[Start]
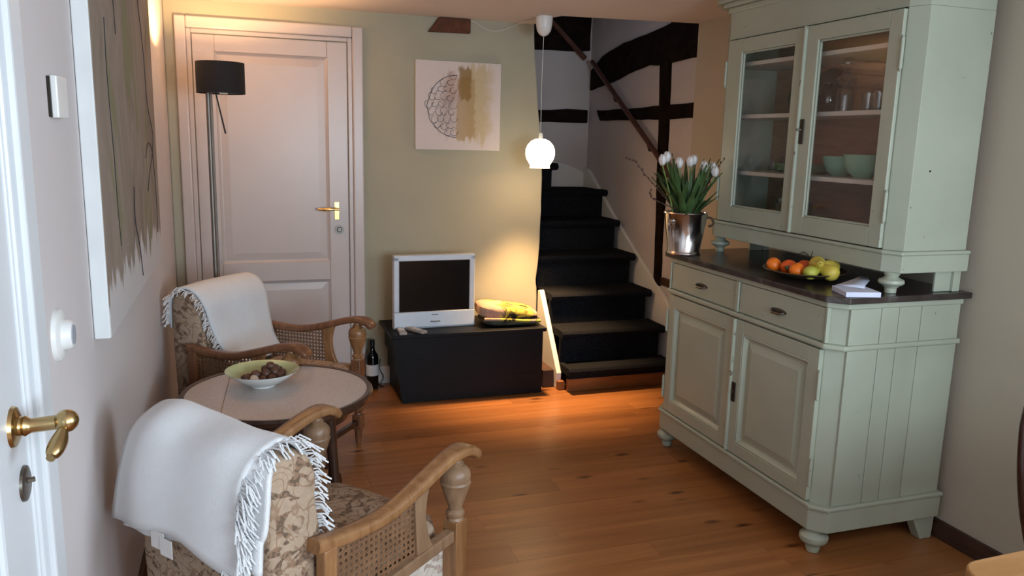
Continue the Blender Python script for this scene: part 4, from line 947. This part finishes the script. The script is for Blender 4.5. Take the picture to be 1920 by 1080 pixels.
MB(CB).tube([(xf-0.0165, 2.764, 0.475), (xf-0.022, 2.764, 0.475)], 0.005, 8).build('key_stub', 'iron', dn, smooth=True)
for yh, D in ((2.258, dn), (3.352, df)):
    for zh in (0.32, 0.655):
        MB(CB).tube([(xf-0.012, yh, zh-0.05), (xf-0.012, yh, zh+0.05)], 0.0065, 10).sphere((xf-0.012, yh, zh+0.053), 0.005, 8, 6).sphere((xf-0.012, yh, zh-0.053), 0.005, 8, 6).build('hinge', P, D, smooth=True)
for ya, yb in ((2.268, 2.783), (2.815, 3.342)):
    D = MB(CB).box((xf-0.004, ya, 0.816), (xf+0.01, yb, 0.940)).build('drawer', P, lc, bevel=0.0025)
    ym = (ya+yb)/2
    hb = MB(CB); seg = 16
    poly = [(ym+0.048*cos(t)*(1 if abs(cos(t)) < .9 else 1), 0.874+0.011*sin(t)) for t in [2*pi*k/seg for k in range(seg)]]
    hb.prism(poly, 'x', xf-0.007, xf-0.004)
    hb.tube(crom([(xf-0.006, ym-0.036, 0.873), (xf-0.020, ym-0.024, 0.868), (xf-0.022, ym, 0.867), (xf-0.020, ym+0.024, 0.868), (xf-0.006, ym+0.036, 0.873)], 4), 0.0048, 8)
    hb.build('drawer_handle', 'iron', D, smooth=True)
MB(CB).box((xf-0.010, 2.788, 0.814), (xf+0.008, 2.810, 0.944)).build('divider_strip', P, lc, bevel=0.003)
for ya in (2.252, 3.348): MB(CB).box((xf-0.008, ya, 0.814), (xf+0.008, ya+0.01, 0.944)).build('corner_strip', P, lc, bevel=0.002)
bun = [(0.014, 0.0), (0.022, 0.002), (0.026, 0.014), (0.027, 0.026), (0.022, 0.030), (0.030, 0.034), (0.046, 0.042), (0.053, 0.054), (0.052, 0.068), (0.040, 0.080), (0.030, 0.086), (0.034, 0.092), (0.036, 0.100)]
for yy in (2.258, 3.358):
    MB(CB).lathe(bun, (2.002, yy, 0), 30).build('bun_foot', P, lc, smooth=True)
for yy in (2.212, 3.36):
    MB(CB).prism([(2.425, 0.1), (2.535, 0.1), (2.53, 0.0), (2.475, 0.0)], 'y', yy, yy+0.045).build('rear_leg', P, lc, bevel=0.003)

o = MB(CB).prism([(xf-0.03+0.055, y0c-0.022), (2.548, y0c-0.022), (2.548, y1c+0.022), (xf-0.03+0.055, y1c+0.022), (xf-0.03, y1c-0.035), (xf-0.03, y0c+0.036)], 'z', 0.9665, 0.990).build('worktop', 'marble', None, bevel=0.004, segs=3)
o.location = CB; tag(o, 'dark brown veined marble slab on the green sideboard', 'worktop')

# ------------------------------------------------------------------ dresser: upper glazed cabinet
ux = 2.190; UO = (2.35, 2.81, 0.991)
uc = thing('display_cabinet', 'pale green glazed cabinet on turned feet above the marble slab', 'cabinet', UO)
uy0, uy1, uxb = 2.205, 3.40, 2.512
def uoct(dx, dy, ch_=0.032):
    return [(ux-dx+ch_, uy0-dy), (uxb+min(dx, 0.01), uy0-dy), (uxb+min(dx, 0.01), uy1+dy), (ux-dx+ch_, uy1+dy), (ux-dx, uy1+dy-ch_*2.0), (ux-dx, uy0-dy+ch_*2.0)]
# sides with chamfered corner post
def usidepoly(near):
    pts = [(ux+0.034, uy0), (uxb, uy0), (uxb, uy0+0.018), (ux+0.045, uy0+0.018), (ux+0.022, uy0+0.070), (ux+0.002, uy0+0.070), (ux+0.002, uy0+0.064)]
    return pts if near else [(x, uy0+uy1-y) for x, y in pts]
for nr in (True, False):
    MB(UO).prism(usidepoly(nr), 'z', 1.146, 1.985).build('side_panel', P, uc, bevel=0.002)
MB(UO).box((uxb-0.012, uy0+0.018, 1.13), (uxb, uy1-0.018, 2.0)).build('back_panel', 'inner_wood', uc)
MB(UO).prism(uoct(0.010, 0.010), 'z', 1.068, 1.132).build('base_frieze', P, uc, bevel=0.003)
MB(UO).prism(uoct(0.018, 0.016), 'z', 1.132, 1.146).build('base_moulding', P, uc, bevel=0.005, segs=3)
MB(UO).prism(uoct(0.000, 0.000), 'z', 1.985, 2.115).build('top_frieze', P, uc, bevel=0.003)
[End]
The request
Copy the listing in full and without alteration, omitting every picture.

Answer to this task
Continue the Blender Python script for this scene: part 4, from line 947. This part finishes the script. The script is for Blender 4.5. Take the picture to be 1920 by 1080 pixels.
MB(CB).tube([(xf-0.0165, 2.764, 0.475), (xf-0.022, 2.764, 0.475)], 0.005, 8).build('key_stub', 'iron', dn, smooth=True)
for yh, D in ((2.258, dn), (3.352, df)):
    for zh in (0.32, 0.655):
        MB(CB).tube([(xf-0.012, yh, zh-0.05), (xf-0.012, yh, zh+0.05)], 0.0065, 10).sphere((xf-0.012, yh, zh+0.053), 0.005, 8, 6).sphere((xf-0.012, yh, zh-0.053), 0.005, 8, 6).build('hinge', P, D, smooth=True)
for ya, yb in ((2.268, 2.783), (2.815, 3.342)):
    D = MB(CB).box((xf-0.004, ya, 0.816), (xf+0.01, yb, 0.940)).build('drawer', P, lc, bevel=0.0025)
    ym = (ya+yb)/2
    hb = MB(CB); seg = 16
    poly = [(ym+0.048*cos(t)*(1 if abs(cos(t)) < .9 else 1), 0.874+0.011*sin(t)) for t in [2*pi*k/seg for k in range(seg)]]
    hb.prism(poly, 'x', xf-0.007, xf-0.004)
    hb.tube(crom([(xf-0.006, ym-0.036, 0.873), (xf-0.020, ym-0.024, 0.868), (xf-0.022, ym, 0.867), (xf-0.020, ym+0.024, 0.868), (xf-0.006, ym+0.036, 0.873)], 4), 0.0048, 8)
    hb.build('drawer_handle', 'iron', D, smooth=True)
MB(CB).box((xf-0.010, 2.788, 0.814), (xf+0.008, 2.810, 0.944)).build('divider_strip', P, lc, bevel=0.003)
for ya in (2.252, 3.348): MB(CB).box((xf-0.008, ya, 0.814), (xf+0.008, ya+0.01, 0.944)).build('corner_strip', P, lc, bevel=0.002)
bun = [(0.014, 0.0), (0.022, 0.002), (0.026, 0.014), (0.027, 0.026), (0.022, 0.030), (0.030, 0.034), (0.046, 0.042), (0.053, 0.054), (0.052, 0.068), (0.040, 0.080), (0.030, 0.086), (0.034, 0.092), (0.036, 0.100)]
for yy in (2.258, 3.358):
    MB(CB).lathe(bun, (2.002, yy, 0), 30).build('bun_foot', P, lc, smooth=True)
for yy in (2.212, 3.36):
    MB(CB).prism([(2.425, 0.1), (2.535, 0.1), (2.53, 0.0), (2.475, 0.0)], 'y', yy, yy+0.045).build('rear_leg', P, lc, bevel=0.003)

o = MB(CB).prism([(xf-0.03+0.055, y0c-0.022), (2.548, y0c-0.022), (2.548, y1c+0.022), (xf-0.03+0.055, y1c+0.022), (xf-0.03, y1c-0.035), (xf-0.03, y0c+0.036)], 'z', 0.9665, 0.990).build('worktop', 'marble', None, bevel=0.004, segs=3)
o.location = CB; tag(o, 'dark brown veined marble slab on the green sideboard', 'worktop')

# ------------------------------------------------------------------ dresser: upper glazed cabinet
ux = 2.190; UO = (2.35, 2.81, 0.991)
uc = thing('display_cabinet', 'pale green glazed cabinet on turned feet above the marble slab', 'cabinet', UO)
uy0, uy1, uxb = 2.205, 3.40, 2.512
def uoct(dx, dy, ch_=0.032):
    return [(ux-dx+ch_, uy0-dy), (uxb+min(dx, 0.01), uy0-dy), (uxb+min(dx, 0.01), uy1+dy), (ux-dx+ch_, uy1+dy), (ux-dx, uy1+dy-ch_*2.0), (ux-dx, uy0-dy+ch_*2.0)]
# sides with chamfered corner post
def usidepoly(near):
    pts = [(ux+0.034, uy0), (uxb, uy0), (uxb, uy0+0.018), (ux+0.045, uy0+0.018), (ux+0.022, uy0+0.070), (ux+0.002, uy0+0.070), (ux+0.002, uy0+0.064)]
    return pts if near else [(x, uy0+uy1-y) for x, y in pts]
for nr in (True, False):
    MB(UO).prism(usidepoly(nr), 'z', 1.146, 1.985).build('side_panel', P, uc, bevel=0.002)
MB(UO).box((uxb-0.012, uy0+0.018, 1.13), (uxb, uy1-0.018, 2.0)).build('back_panel', 'inner_wood', uc)
MB(UO).prism(uoct(0.010, 0.010), 'z', 1.068, 1.132).build('base_frieze', P, uc, bevel=0.003)
MB(UO).prism(uoct(0.018, 0.016), 'z', 1.132, 1.146).build('base_moulding', P, uc, bevel=0.005, segs=3)
MB(UO).prism(uoct(0.000, 0.000), 'z', 1.985, 2.115).build('top_frieze', P, uc, bevel=0.003)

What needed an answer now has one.